Clearly if an adjudicator (whose hands are legally tied, he cannot allow on the grounds of mitigation or it just being the decent thing to do) makes a recommendation to cancel, which is what the legislation carefully allows for, the assumption in the legislation (wrongly) being that a council will use its powers sensibly, it must be the case that if the adjudicator was instead a council employee deciding on challenges to PCNs he would have cancelled. Why don't the council cancel? because they want the money.
Before making the decision the council should be made to sit in front of the motorist and his wife and explain why they will refuse the challenge.
Remember: In London you can't park on the pavement except where it is marked out to allow it.
Outside London (in England) you can park on the pavement except where it is banned by signage.
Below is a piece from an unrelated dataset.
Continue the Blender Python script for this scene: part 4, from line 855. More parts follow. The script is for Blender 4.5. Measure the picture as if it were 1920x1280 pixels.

Easy to understand how this motorist, who has enough on his plate at this time, went wrong.
Yours frugally
Mr Mustard
Update: 27 December 2021
One of Mr Mustard's assiduous readers followed up for the outcome of the adjudicator's recommendation. The answer was that the council refused to follow the clear steer of an adjudicator, who only rarely use their legal right to make a compelling reasons recommendation. Here is the council's flawed reasoning.
Therefore the reasoning to justify not cancelling as a goodwill gesture should have been why being kind isn't reasonable in all the circumstances. The justification the council have used is that the contravention had occurred which was an agreed fact and they haven't in fact done what they were asked to do.
Never ever make the mistake that the council will put the public first, they put the money first.
The end.
Greed has entered the soul of all London councils, and most of them in England too.